**WHAT TO PRODUCE**
Print the listing from its top line through the line containing "machine('small orange work", nothing more, and leave out the pictures.

**GIVEN DATA**
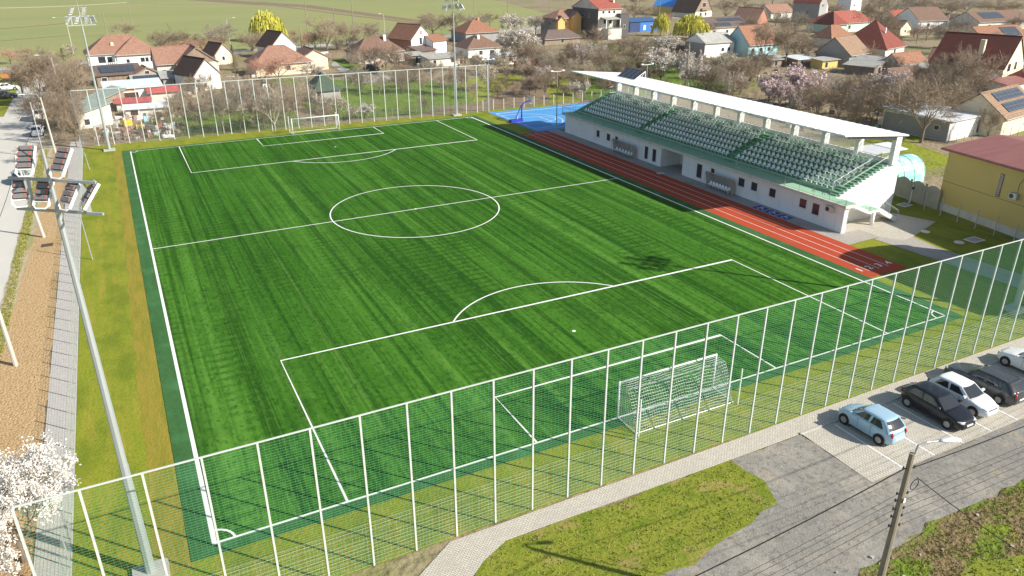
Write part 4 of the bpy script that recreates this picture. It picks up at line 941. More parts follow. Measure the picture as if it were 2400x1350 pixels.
# white crew cab van / truck
vt = thing('white_van', 'boxy white van parked on the west road ahead of the hatchbacks', 'van', (-12.4, 121.3, 0), UP)
bq = B(); pfv = [(-2.9, .45), (2.35, .45), (2.5, .9), (2.35, 1.25), (1.7, 1.45), (1.25, 2.2), (-2.9, 2.25)]
n = len(pfv); bq.add([(x, -.95, z) for x, z in pfv]+[(x, .95, z) for x, z in pfv], [tuple(range(n)), tuple(reversed(range(n, 2*n)))]+[((i+1) % n, i, n+i, n+(i+1) % n) for i in range(n)])
part('body', bq, P_WH2, vt)
for y in (-.62, .08): part('rear_window', B().box(-2.93, -2.905, y, y+.55, 1.4, 1.9), M['cglass'], vt)
part('windscreen', B().add([(1.74, -.8, 1.5), (1.74, .8, 1.5), (1.3, .8, 2.12), (1.3, -.8, 2.12)], [(0, 1, 2, 3)]), M['cglass'], vt)
for x in (-1.9, 1.5):
    for y in (-.9, .9): part('wheel', B().tube([(x, y-.1, .36), (x, y+.1, .36)], .36, 14), M['black'], vt)
for y in (-.85, .8): part('tail_light', B().box(-2.93, -2.905, y, y+.1, .8, 1.2), M['taillight'], vt)
# orange machines by the junction
def machine(label, loc, rz_, m, s=1):
    t = thing('work_vehicle', label, 'work vehicle', (*loc, 0), rz_); t.scale = (s, s, s)
    part('chassis', B().box(-2.6, 2.6, -1, 1, .5, 1.0), M['darkmetal'], t); part('cab', B().box(1.0, 2.5, -.95, .95, 1.0, 2.5), m, t)
    part('windscreen', B().box(2.501, 2.52, -.8, .8, 1.6, 2.3), M['cglass'], t)
    part('skip_body', B().add([(-2.5, -1, 1.01), (.8, -1, 1.01), (.8, 1, 1.01), (-2.5, 1, 1.01), (-2.8, -1.15, 2.0), (.9, -1.15, 2.1), (.9, 1.15, 2.1), (-2.8, 1.15, 2.0)], [(0, 3, 2, 1), (0, 1, 5, 4), (1, 2, 6, 5), (2, 3, 7, 6), (3, 0, 4, 7), (4, 5, 6, 7)]), m, t)
    for x in (-1.8, 1.7):
        for y in (-.9, .9): part('wheel', B().tube([(x, y-.15, .48), (x, y+.15, .48)], .48, 12), M['black'], t)
M['mach_o'] = mat('machine_orange', (.70, .26, .05), .6); M['mach_y'] = mat('machine_yellow', (.78, .45, .05), .6)
machine('yellow-orange work vehicle at the road junction behind a lamp', (-16.13, 185.42), R(-20), M['mach_y'])
machine('small orange work vehicle beyond the cars on the left verge', (-20.23, 173.98), R(5), M['mach_o'], .8)

# ------------------------------------------------------------------ poles and wires
def street_pole(label, base, h, arm=None, m='pole_conc', r0=.15, r1=.09, head=True, old=False, lean=(0, 0)):
    t = thing('street_lamp' if head else 'utility_pole', label, 'street lamp' if head else 'utility pole', (*base, 0))
    part('pole', B().tube([(0, 0, -.06), (lean[0], lean[1], h)], [r0, r1], 8), M[m], t)
    if arm:
        ax, ay, az = arm; hx, hy = lean
        part('lamp_arm', B().tube([(hx, hy, h-.7), (hx+ax*.12, hy+ay*.12, h+az*.8), (hx+ax*.35, hy+ay*.35, h+az), (hx+ax*.75, hy+ay*.75, h+az*1.05)], .035, 6), M['galv'], t)
        d = Vector((ax, ay, 0)).normalized(); c = Vector((hx+ax*.75, hy+ay*.75, h+az*1.05)); n = Vector((-d.y, d.x, 0))
        bq = B(); bq.tube([c-d*.05, c+d*.12+Vector((0, 0, .02)), c+d*.45+Vector((0, 0, .03)), c+d*.7, c+d*.82], [.05, .10, .15, .11, .03], 10)
        bq.v = [(x, y, c.z+(z-c.z)*.55) for x, y, z in bq.v]; part('lamp_head', bq, M['lamp'], t, smooth=True)
    return t
nl = street_pole('old stained concrete pole with a white street lamp, bottom right', (22.9, -17.75), 9.0, (1.15, -.45, .45), 'pole_old', .17, .10)
for k, z in enumerate((8.35, 7.2, 6.9, 6.5, 6.15, 5.7)):
    part('bracket', B().tube([(-.22, .08, z), (.22, -.08, z)], .025, 5), M['darkmetal'], nl)
    for s in (-1, 1): part('insulator', B().tube([(s*.2, -s*.07, z), (s*.2, -s*.07, z+.09)], .035, 6), M['darkmetal'], nl)
part('cable_coil', B().tube([(.35+.22*math.cos(R(a)), -.15, 7.6+.22*math.sin(R(a))) for a in range(0, 721, 30)], .015, 4), M['black'], nl)
part('number_tag', B().box(-.06, .06, -.16, -.145, 6.9, 7.1), M['whitepaint'], nl)
street_pole('white concrete street lamp pole by the mulch bed, nearest the camera', (-9.65, 24.2), 8.6, (-2.4, .3, .5), lean=(-.1, 0))
street_pole('white concrete street lamp pole by the mulch bed behind the nearest mast lamps', (-9.2, 52.8), 8.2, (-2.3, .3, .45), lean=(-.6, .2))
street_pole('white concrete street lamp pole arching over the white parked cars', (-9.1, 88.4), 8.3, (-2.3, .3, .45), lean=(-.2, .1))
street_pole('white concrete street lamp pole among the bare trees at the junction', (-9.0, 128.5), 9.2, (-2.3, .3, .45), lean=(-.3, .1))
street_pole('street lamp beside the white-blossoming tree at the left end of the farm road', (-9.20, 227.54), 9, (-3.2, -.3, .8), r0=.12)
street_pole('street lamp behind the little dark-roofed white gable', (32.09, 213.30), 8.5, (2.2, .0, .5), r0=.12)
street_pole('small street lamp on the farm road above the brown cottage', (81.24, 218.08), 8, (-1.2, 0, .3), r0=.1)
street_pole('street lamp standing before the tan-roofed house at the upper right', (226.70, 158.34), 8, (2.6, 0, .5), r0=.1)
street_pole('street lamp at the far upper right by the pyramid-roofed house', (238.55, 130.65), 8, (2.2, 0, .5), r0=.1)
street_pole('street lamp at the top edge left of the tall grey house with red gables', (264.32, 231.59), 8, (2.2, 0, .5), r0=.1)
for lab, bu, h in (('tall concrete utility pole with insulators behind the big white house', (8.83, 273.08), 11.5), ('thin dark utility pole leaning above the big white house', (0.59, 281.15), 8), ('thin dark utility pole between two taller ones above the white house', (6.59, 277.80), 6.5),
        ('dark utility pole in front of the field left of the junction trees', (56.66, 219.80), 12.5), ('tall utility pole reaching the top edge above the brown cottage', (71.22, 219.07), 16), ('thin utility pole among the bare trees near the yard gate', (60.06, 199.13), 11.5),
        ('short utility pole left of the yard gate', (51.19, 205.29), 7), ('utility pole among bare trees near the far right mast', (130.74, 256.06), 10), ('tall utility pole at the top edge left of the blossoming trees', (149.78, 264.43), 13),
        ('tall pylon-like pole at the field edge left of the orange house', (195.46, 309.63), 14), ('utility pole above the blue warehouse', (210.57, 256.58), 14), ('slim pole left of the blue-roofed house', (224.58, 260.29), 9),
        ('slim pale pole rising behind the middle of the stand roof', (102.35, 91.48), 9.5), ('pole by the chimney of the white barn', (143.65, 135.64), 7)):
    street_pole(lab, bu, h, None, 'pole_old', .16, .10, head=False)
def wire(label, a, b_, sag, r_=.02, m='black', n=16):
    a, b_ = Vector(a), Vector(b_); pts = [a.lerp(b_, i/n)-Vector((0, 0, 4*sag*(i/n)*(1-i/n))) for i in range(n+1)]
    return tag(ob('overhead_cable', B().tube(pts, r_, 4).mesh('overhead_cable', M[m])), label, 'cable')
wp2 = (22.7, -17.7)
wire('thick twisted cable running left from the bottom-right lamp pole', (22.7, -17.7, 8.35), (-14, -17.5, 8.6), 1.2, .022)
wire('twisted cable leaving the lamp pole towards the right edge', (23.1, -17.8, 8.35), (62, -17.2, 8.9), 1.0, .02)
wire('service cable dropping from the lamp pole to the bottom-right corner', (23.3, -17.9, 7.9), (31.5, -24, 2.0), .5, .022)
for k, z in enumerate((7.2, 6.9, 6.5, 6.15, 5.7)):
    wire('bare wire left of the lamp pole, '+['topmost', 'second from top', 'third from top', 'fourth from top', 'lowest'][k], (22.7, -17.7, z), (-14, -17.8, z+.1), .8, .008, 'darkmetal')
    wire('bare wire right of the lamp pole, '+['topmost', 'second from top', 'third from top', 'fourth from top', 'lowest'][k], (23.1, -17.8, z), (62, -17.5, z+.2), .7, .008, 'darkmetal')
wire('pale power line sweeping over the field from the left edge to the insulator pole', (-60, 225, 14.5), (*(8.83, 273.08), 11.2), 1.2, .05, 'mesh_grey')
wire('pale power line from the insulator pole towards the tall pole above the cottage', (*(8.83, 273.08), 11.2), (*(71.22, 219.07), 15.5), 2.2, .05, 'mesh_grey')
wire('pale power line from the tall pole above the cottage to the pole by the blossoms', (*(71.22, 219.07), 15.5), (*(149.78, 264.43), 12.5), 2.5, .05, 'mesh_grey')
wire('dark cable at the left edge below the power line', (-80, 205, 9), (*(-9.20, 227.54), 8.2), 1.0, .04)
wire('lower dark cable at the left edge above the junction', (-80, 203, 5.5), (*(-9.20, 227.54), 5.0), .6, .035)
wire('cable between the two nearer street lamps on the west road', (-9.75, 24.2, 7.9), (-9.8, 52.9, 7.6), .5, .02)
wire('cable between the middle street lamps on the west road', (-9.8, 52.9, 7.6), (-9.3, 88.4, 7.8), .5, .02)
wire('cable crossing the west road to the left edge', (-9.3, 88.4, 7.8), (-32, 88, 7.4), .6, .02)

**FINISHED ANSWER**
Write part 4 of the bpy script that recreates this picture. It picks up at line 941. More parts follow. Measure the picture as if it were 2400x1350 pixels.
# white crew cab van / truck
vt = thing('white_van', 'boxy white van parked on the west road ahead of the hatchbacks', 'van', (-12.4, 121.3, 0), UP)
bq = B(); pfv = [(-2.9, .45), (2.35, .45), (2.5, .9), (2.35, 1.25), (1.7, 1.45), (1.25, 2.2), (-2.9, 2.25)]
n = len(pfv); bq.add([(x, -.95, z) for x, z in pfv]+[(x, .95, z) for x, z in pfv], [tuple(range(n)), tuple(reversed(range(n, 2*n)))]+[((i+1) % n, i, n+i, n+(i+1) % n) for i in range(n)])
part('body', bq, P_WH2, vt)
for y in (-.62, .08): part('rear_window', B().box(-2.93, -2.905, y, y+.55, 1.4, 1.9), M['cglass'], vt)
part('windscreen', B().add([(1.74, -.8, 1.5), (1.74, .8, 1.5), (1.3, .8, 2.12), (1.3, -.8, 2.12)], [(0, 1, 2, 3)]), M['cglass'], vt)
for x in (-1.9, 1.5):
    for y in (-.9, .9): part('wheel', B().tube([(x, y-.1, .36), (x, y+.1, .36)], .36, 14), M['black'], vt)
for y in (-.85, .8): part('tail_light', B().box(-2.93, -2.905, y, y+.1, .8, 1.2), M['taillight'], vt)
# orange machines by the junction
def machine(label, loc, rz_, m, s=1):
    t = thing('work_vehicle', label, 'work vehicle', (*loc, 0), rz_); t.scale = (s, s, s)
    part('chassis', B().box(-2.6, 2.6, -1, 1, .5, 1.0), M['darkmetal'], t); part('cab', B().box(1.0, 2.5, -.95, .95, 1.0, 2.5), m, t)
    part('windscreen', B().box(2.501, 2.52, -.8, .8, 1.6, 2.3), M['cglass'], t)
    part('skip_body', B().add([(-2.5, -1, 1.01), (.8, -1, 1.01), (.8, 1, 1.01), (-2.5, 1, 1.01), (-2.8, -1.15, 2.0), (.9, -1.15, 2.1), (.9, 1.15, 2.1), (-2.8, 1.15, 2.0)], [(0, 3, 2, 1), (0, 1, 5, 4), (1, 2, 6, 5), (2, 3, 7, 6), (3, 0, 4, 7), (4, 5, 6, 7)]), m, t)
    for x in (-1.8, 1.7):
        for y in (-.9, .9): part('wheel', B().tube([(x, y-.15, .48), (x, y+.15, .48)], .48, 12), M['black'], t)
M['mach_o'] = mat('machine_orange', (.70, .26, .05), .6); M['mach_y'] = mat('machine_yellow', (.78, .45, .05), .6)
machine('yellow-orange work vehicle at the road junction behind a lamp', (-16.13, 185.42), R(-20), M['mach_y'])
machine('small orange work vehicle beyond the cars on the left verge', (-20.23, 173.98), R(5), M['mach_o'], .8)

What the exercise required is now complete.